Willie Barns-Graham (1912-2004), 1942  *RESERVED*


pencil and watercolour on card

signed, titled and dated in pencil lower left (correctly spelt) and over-written with ink ‘Willie Barnes-Graham [sic.]/ 42 Mary Millar Watt’

33 x 24 cm.

in a period frame


Provenance

From the Estate of Mary Millar Watt (1924-2023)


Wilhelmina Barns-Graham, known as Willie, was Edinburgh-born and trained at the Edinburgh School of Art, but in 1940 moved from London to St Ives, among some of the most avant garde talents who had gathered there during the War. She retained a studio there for the rest of her life, and would have come to know the artistic Millar Watt family who had a studio opposite the harbour, at Chy-an-Chy corner.

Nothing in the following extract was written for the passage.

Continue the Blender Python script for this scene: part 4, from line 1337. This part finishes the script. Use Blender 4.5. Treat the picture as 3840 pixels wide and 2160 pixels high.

Indeed, Willie and Mary Millar Watt both attended the St Ives School of Art led by Leonard Fuller. This watercolour shows Mary’s bravura talent at just eighteen years old. There is another, smaller sketch by Mary which relates to the present work in the collection of Tate. 


Mary was the daughter of artists, John Millar Watt and Amy Watt, and there are family photographs of her at the easel aged just four or five years old. During WWII she worked for the Charts Department of the Admiralty, but after the War moved to Chelsea with her parents, studying at the Royal Academy Schools between 1947-1952. Her first job after graduation from the Academy Schools was to go and paint scenery for the Kingston theatre in Jamaica (today the Ward Theatre) – around the same time that artists like John Minton were also there. 


Mary would go on to earn a living mainly as a portraitist, but like her mother, flower paintings were a shared passion, and she had a residency at Kew as a young artist. She was a member and exhibitor with the Society of Women Artists, and exhibited regularly at the Royal Academy throughout her long life. Settling in East Anglia, where she had spent her early childhood.